Maybe. But is that enough to wish your friend dead? I wonder if Judas just wanted to the Pharisees to teach Jesus a lesson, take him down a notch, put him in his place (which is exactly what they did, ironically, and much to their own chagrin.)

You gave your body to the lonely

They took your clothes

You gave up a wife and a family

You gave your ghost

To be alone with me… to be alone with me you went up on the Tree…

 judas betraying jesus with a kiss

When Judas, who had betrayed him, saw that Jesus was condemned, he was seized with remorse and returned the thirty pieces of silver to the chief priests and the elders.  “I have sinned,” he said, “for I have betrayed innocent blood.” Matthew 27:3

The Pharisees didn’t care much for Judas’ regret. “Not our problem,” they said. And when Judas realized their true intent, he went out and hanged himself. We always think of Judas as The Betrayer – which he was. I think we should call him Judas The Ruer. It’s a desperately sad chapter of the story of Jesus’ life, death and resurrection.

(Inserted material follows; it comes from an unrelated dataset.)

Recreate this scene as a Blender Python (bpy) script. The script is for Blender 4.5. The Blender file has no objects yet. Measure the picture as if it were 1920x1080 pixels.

Sufjan’s song ends with this line: I’ll never know the man who loved me…

All of Jesus’ disciples could have sung that line. None of them actually expected Jesus to be crucified – even after he told them that’s exactly what would happen. How could they have lived with him so intimately for so long and still get the ending so wrong? And yet I cannot be too hard on them because I don’t know that I’d have been any different. I’m living on this side of the resurrection, so I already know how the story ends. For me personally, this song asks me to consider something entirely different: In my too busy, hectic, information-bombarded, task-oriented life, what do I give to be alone with Jesus? Do I know the man who loves me?